:: PROMPT ::
Repeat everything from the first line of the listing below through the line that contains "out.append(P[-2]); return [tuple(p)", exactly. Leave out pictures.

:: GIVEN MATERIAL ::
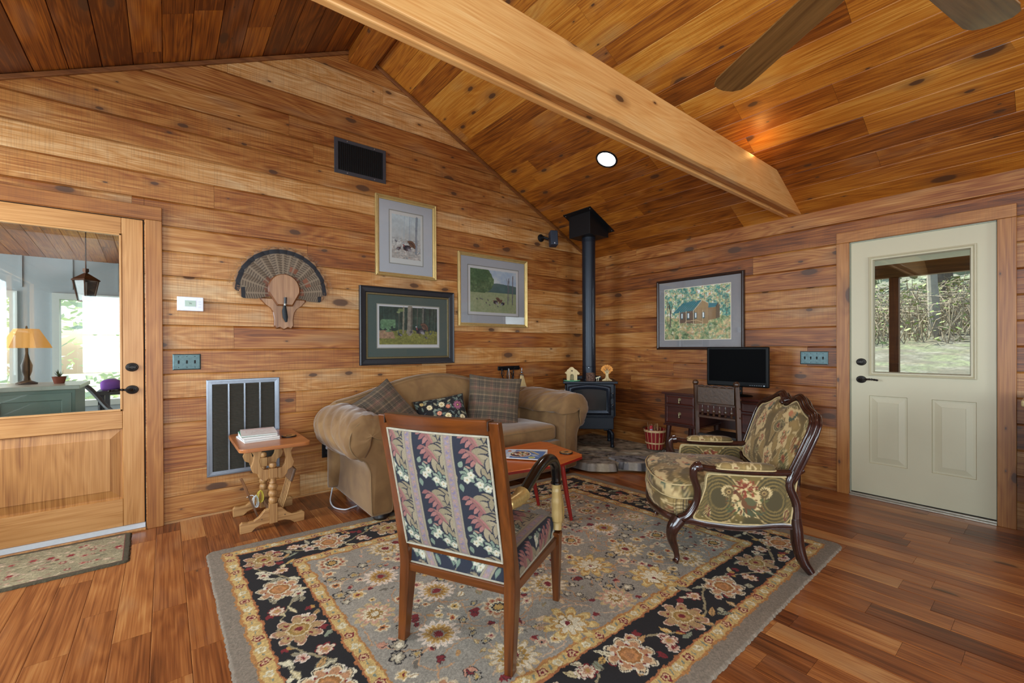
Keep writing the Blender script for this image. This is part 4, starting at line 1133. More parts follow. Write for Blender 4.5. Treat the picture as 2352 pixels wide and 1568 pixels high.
def catmull(pts, n=8):
    P = [np.array(p, float) for p in pts]; P = [2 * P[0] - P[1]] + P + [2 * P[-1] - P[-2]]; out = []
    for i in range(1, len(P) - 2):
        for k in range(n):
            t = k / n; a, b, c, d = P[i - 1], P[i], P[i + 1], P[i + 2]
            out.append(.5 * ((2 * b) + (-a + c) * t + (2 * a - 5 * b + 4 * c - d) * t * t + (-a + 3 * b - 3 * c + d) * t ** 3))
    out.append(P[-2]); return [tuple(p) for p in out]

def velvet(name, c1, c2):
    g = G(name); tc = g.n('ShaderNodeTexCoord')
    n1 = g.noise(tc.outputs['Object'], 5, 3, .6, .6); n2 = g.noise(tc.outputs['Object'], 900, 2, .5)
    col = g.ramp(n1, [(.3, L4(c1)), (.7, L4(c2))])
    return g.finish(col, .85, sheen=.35, bump=n2, bstr=.12)
M_VELVET = velvet('brown_velvet', '715130', '8e6c42')
M_PIPING = plain('velvet_piping', '7a6040', .8)

# ------------------------------------------------------------------ sofa
S = Thing('sofa', (-2.30, -.48, 0), 0, 'brown velvet camelback loveseat with rolled arms against the board wall', 'sofa')
# base and front rail
mb = MB(); mb.box(-3.16, -1.44, -.90, -.14, .055, .33); S.w(mb, 'base', M_VELVET, bevel=.025, bseg=4)
# camel back
xs = np.linspace(-3.37, -1.20, 90); rings = []
def camel(x):
    d = (x + 2.44) / .93; return .790 + .195 * max(0, (.5 + .5 * cos(pi * max(-1, min(1, d))))) ** .8
for i, x in enumerate(xs):
    zt = camel(x); ed = min((i) / 4, (len(xs) - 1 - i) / 4, 1); k = sqrt(max(0, 1 - (1 - ed) ** 2))
    hw = .085 * (.25 + .75 * k); zt = zt - .06 * (1 - k); yc = -.175
    ring = [(yc - hw - .05, .30), (yc - hw - .02, .55), (yc - hw, zt - .09), (yc - hw * .85, zt - .035), (yc - hw * .4, zt - .006), (yc + hw * .2, zt), (yc + hw * .8, zt - .02), (yc + hw, zt - .07), (yc + hw, .5), (yc + hw, .08), (yc - hw * .5, .08)]
    rings.append([(x, a, b) for a, b in smoothc(resample(ring + [ring[0]], 49)[:-1], 2)])
P = np.array(rings); c0 = P[0].mean(0); c1_ = P[-1].mean(0)
P = np.concatenate([(P[:1] * .0 + c0), P, (P[:1] * .0 + c1_)], 0)
S.gw('backrest', P, M_VELVET, wrap_u=True)
mb = MB(); mb.tube([(x, -.175 - .075, camel(x) - .012) for x in np.linspace(-3.33, -1.24, 60)], .005, 6); S.w(mb, 'piping', M_PIPING, smooth=True)
def arm(cx, s):
    """s=-1: outer side towards -x"""
    outl = [(-.16, .06), (-.165, .30), (-.165, .48)]
    for a in np.linspace(168, -58, 22): outl.append((.147 * cos(radians(a)), .60 + .147 * sin(radians(a))))
    outl += [(.035, .455), (.0, .38), (-.01, .06)]
    ring0 = smoothc(resample(outl + [outl[0]], 91)[:-1], 1)
    ys = list(np.linspace(-.10, -.93, 30)) + [-.942, -.950, -.954]; R = []
    for i, y in enumerate(ys):
        sh = 1.0
        if i >= 30: sh = [0.985, .95, .90][i - 30]
        c = np.array([-.07, .42]); q = c + (ring0 - c) * sh
        R.append([(cx + s * a, y, b) for a, b in q])
    P = np.array(R); P = np.concatenate([P[:1] * 0 + P[0].mean(0), P, P[-1:] * 0 + P[-1].mean(0)], 0)
    ar = S.gw('armrest', P, M_VELVET, wrap_u=True)
    # piping around the front panel
    q = np.array([-.07, .42]) + (ring0 - np.array([-.07, .42])) * .955
    mb = MB(); mb.tube([(cx + s * a, -.9515, b) for a, b in q], .0045, 6, closed=True); S.w(mb, 'piping', M_PIPING, parent=ar, smooth=True)
    # loose cover over the roll
    na, ny = 60, 74; A = np.linspace(radians(186), radians(-72), na)[None, :]; Y = np.linspace(0, 1, ny)[:, None]
    yy = -.26 - .715 * Y
    r = .170 + .008 * np.sin(Y * 3.0 + 1.2) + .0 * A
    r = r + .026 * (fbm(Y * 9 + A * 2.2 + 2, A * 1.7 + Y * 3, 5 if s < 0 else 9, 3) - .5) * (1 + Y) + .004 * (np.abs(np.sin(Y * 13 + A * 3.1 + 3 * fbm(Y * 4, A * 2, 8))) ** 5)
    end = np.clip((Y - .93) / .07, 0, 1); r = r * np.sqrt(np.clip(1 - end ** 2 * .93, 0.02, 1))
    x = cx + s * (r * np.cos(A) * 1.06 - .008); z = .60 + r * np.sin(A) * .96
    z = np.where(np.sin(A) < -.0, z + .006 * np.sin(Y * 11), z)
    P = np.stack([x, yy + 0 * x, z], -1); cap = P[-1:] * 0 + np.array([cx, -.985, .62]); P = np.concatenate([P, cap], 0)
    co = S.gw('arm_cover', P, M_VELVET)
    so = co.modifiers.new('solid', 'SOLIDIFY'); so.thickness = .008; so.offset = -1
arm(-3.315, -1); arm(-1.292, 1)
for i, (a, b) in enumerate(((-3.135, -2.315), (-2.305, -1.468))):
    P = softbox(((a + b) / 2, -.585, .405), ((b - a) / 2, .29, .078), .28, .16, 96, .022, .012, 3 + i)
    cu = S.gw('seat_cushion', P, M_VELVET)
    for zz in (.452, .350):
        mb = MB(); hx_, hy_ = (b - a) / 2 - .004, .288
        pts = [((a + b) / 2 + hx_ * float(spow(np.cos(t), .2)), -.585 + hy_ * float(spow(np.sin(t), .2)), zz) for t in np.linspace(-pi, pi, 81)[:-1]]
        mb.tube(pts, .0045, 6, closed=True); S.w(mb, 'piping', M_PIPING, parent=cu, smooth=True)
for x, y in ((-3.21, -.86), (-1.38, -.86), (-3.21, -.2), (-1.38, -.2)):
    mb = MB(); mb.lathe([(.0, .0125), (.045, .0125), (.055, .03), (.048, .06), (0, .06)], 20, (x, y, 0)); S.w(mb, 'foot', plain('foot_dark', '1c1210', .4), smooth=True)

# ------------------------------------------------------------------ pillows
def plaid(cv, sc=1.0):
    X, Y = np.meshgrid(cv.xs, cv.ys); base = np.array(hx('6e5f4c')); A = np.ones(X.shape + (3,)) * base
    def stripes(T, P, w, off, col, al):
        m_ = np.mod(T + off, P) < w; A[m_] = A[m_] * (1 - al) + np.array(hx(col)) * al
    for T in (X, Y):
        stripes(T, .15, .030, .045, '332c26', .35)
        stripes(T, .15, .045, .0, '4a4032', .45); stripes(T, .15, .012, .016, '8d7558', .5); stripes(T, .15, .004, .06, '1e1a1c', .75); stripes(T, .15, .004, .074, '1e1a1c', .75)
        stripes(T, .15, .028, .11, '8a5a48', .38); stripes(T, .15, .004, .122, 'a87858', .55); stripes(T, .15, .003, .10, '2a2426', .7)
    cv.a = A; cv.speck(.12, 500)
M_PLAID = painted('plaid_wool', .9, sheen=.15, bump=.1); M_TAPES = painted('floral_tapestry', .9, bump=.1)
def pillow(name, label, c, w, h, t, nrm, roll, cv, mat, n=120):
    c = Vector(c); nz = Vector(nrm).normalized(); up = Vector((0, 0, 1)); up = (up - nz * up.dot(nz)).normalized(); rt = up.cross(nz)
    up2 = up * cos(roll) - rt * sin(roll) * 1.0; rt2 = rt * cos(roll) + up * sin(roll)
    T = Thing(name, tuple(c), 0, label, 'pillow', None)
    U, V = np.meshgrid(np.linspace(-1, 1, n), np.linspace(-1, 1, n))
    fall = (1 - np.abs(U) ** 2.6) * (1 - np.abs(V) ** 2.6); th = t / 2 * np.clip(fall, 0, 1) ** .55
    nzs = (fbm(U * 2.5 + 3, V * 2.5, 4, 3) - .5) * .016 * fall
    X = U * w / 2 * (1 - .07 * (1 - V ** 2)); Y = V * h / 2 * (1 - .07 * (1 - U ** 2))
    col = cv.sample((U + 1) / 2 * cv.w, (V + 1) / 2 * cv.h)
    O = np.array(c); R_, UP, NZ = np.array(rt2), np.array(up2), np.array(nz)
    for sgn, nm in ((1, 'pillow_front'), (-1, 'pillow_back')):
        P = O + X[..., None] * R_ + Y[..., None] * UP + ((sgn * th + nzs)[..., None]) * NZ
        T.gw(nm, P, mat, col)
    e = np.linspace(-1, 1, 40); loop = [(a, -1) for a in e] + [(1, a) for a in e[1:]] + [(a, 1) for a in e[::-1][1:]] + [(-1, a) for a in e[::-1][1:-1]]
    mb = MB(); mb.tube([tuple(O + u * w / 2 * (1 - .07 * (1 - v * v)) * R_ + v * h / 2 * (1 - .07 * (1 - u * u)) * UP) for u, v in loop], .004, 6, closed=True)
    T.w(mb, 'piping', plain('pillow_piping', '4a3c30', .8), smooth=True)
    return T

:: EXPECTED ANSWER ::
Keep writing the Blender script for this image. This is part 4, starting at line 1133. More parts follow. Write for Blender 4.5. Treat the picture as 2352 pixels wide and 1568 pixels high.
def catmull(pts, n=8):
    P = [np.array(p, float) for p in pts]; P = [2 * P[0] - P[1]] + P + [2 * P[-1] - P[-2]]; out = []
    for i in range(1, len(P) - 2):
        for k in range(n):
            t = k / n; a, b, c, d = P[i - 1], P[i], P[i + 1], P[i + 2]
            out.append(.5 * ((2 * b) + (-a + c) * t + (2 * a - 5 * b + 4 * c - d) * t * t + (-a + 3 * b - 3 * c + d) * t ** 3))
    out.append(P[-2]); return [tuple(p) for p in out]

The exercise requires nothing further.